Il breve racconto dell'esperienza di un'occasione persa, ovvero quando non tutto va come dovrebbe. Pubblicato sulla rivista Oasis di Luglio/Agosto 2001, nella rubrica "la redazione racconta".
Un Chiurlo maggiore là dove avrei voluto vedere lo Smeriglio...
Da lettore di riviste di natura prima, e da collaboratore adesso, so quanto può essere fuorviante l'immagine che talvolta si ha dall'esterno del lavoro di fotografo della natura, se giudicato solo attraverso le immagini pubblicate.
Immagini selezionate che danno l'idea di un lavoro di ripresa filato liscio e senza alcun intoppo. Per questo mi sorride l'idea di raccontare uno dei tanti episodi che potrebbero rientrare in un ipotetica rubrica dal titolo "l'immagine mancata", nella quale ognuno di noi avrebbe un'infinità di cose da scrivere.
Un esempio del genere è quanto accaduto durante uno dei miei viaggi nelle isole Vesterålen, Norvegia, mentre ero fermo sul ciglio di una strada, fuori dall'auto, intento a "sbinocolare".

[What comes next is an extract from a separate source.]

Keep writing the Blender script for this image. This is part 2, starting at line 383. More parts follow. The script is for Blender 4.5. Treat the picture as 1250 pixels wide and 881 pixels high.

Un falco Smeriglio attraversa il mio campo visivo, come una freccia colorata. Lo vedo posarsi su un monticello di muschio, ad una ventina di metri da me. Ci fissiamo per qualche attimo, poi sparisce zampettando dietro la vegetazione. L'involo disperato di una pispola, in un deflagrare di piume nell'aria, mi fa capire che il piccolo predatore è andato a servirsi di un pasto fresco. Dopo qualche secondo infatti emerge da dietro il muschio e si ferma sulla cima del cocuzzolo erboso con un pulcino implume che gli penzola dal becco, ancora vivo. Un altro sguardo e via, un rapido volo dietro una costa rocciosa poco distante.
Vado a cercare il nido e trovo altri tre piccoli nidiacei. Resto incerto tra la particolarità della scena, lo sconcerto per l'inevitabile crudeltà implicita in ogni predazione, e il desiderio di riprendere l'accaduto così come si è presentato davanti ai miei occhi, col rapace posato e ritto, simbolo stesso di efficienza e potere, splendido nel piumaggio ruggine e ardesia, la preda impotente e fragile che gli si agita nel becco.
Ma il programma è diverso per oggi, mi sono organizzato per seguire altri soggetti, e la scarsa elasticità mentale in quest'occasione mi gioca un brutto scherzo. Rimando il tentativo al tardo pomeriggio. Per il resto della giornata però continuo a pensarci, a prendere le misure mentali dello scatto, a riflettere sulle tecniche più adeguate, e soprattutto (cosa sempre imprudente, da un punto di vista scaramantico) a vedere già l'immagine realizzata con gli occhi della mente.
Quando finalmente torno sul posto una rapida ispezione mi rivela che la dispensa è vuota: il nido è ormai completamente predato, nessuna traccia nemmeno dell'adulto. Maledico il mio scarso tempismo e al tempo stesso la voracità del piccolo falco, dimenticando per un istante che sicuramente anche lui ha dei nidiacei da sfamare. Che occasione persa, che situazione interessante, e che bel soggetto, soggetto col quale ora difficilmente posso sperare di avere un contatto così ravvicinato. Ora non ha più alcun senso tentare un appostamento, o posizionare la fotocamera con un telecomando come avevo in animo di fare. Non c'è alcuna possibilità che l'animale si faccia vedere, senza una preda a lusingarlo e con la mia ingombrante figura che cammina intorno da un quarto d'ora.
Ma la natura è sempre pronta a sorprenderti, ha sempre in serbo qualcosa che non ti aspetti, anche se in questo caso al danno aggiunge la beffa. Quando mi sono ormai voltato per tornare sulla strada, ecco infatti un veloce guizzo scuro e lo smeriglio che si posa sul luogo del misfatto, incurante dell'auto e della mia presenza a pochi passi.
Evidentemente poco convinto che la cuccagna sia finita gira intorno al nido, lo ispeziona più volte, resta perplesso, ci torna... io resto immobile, basito, colpito soprattutto dal pensiero che se avessi piazzato la fotocamera solo cinque minuti prima, contravvenendo alle più elementari regole del buon senso nel puntarla verso un nido vuoto, ormai un punto qualunque sulla sconfinata mappa della tundra, avrei scattato la foto che avevo desiderato a quello stesso falchetto che invece ora sto osservando sparire nella boscaglia.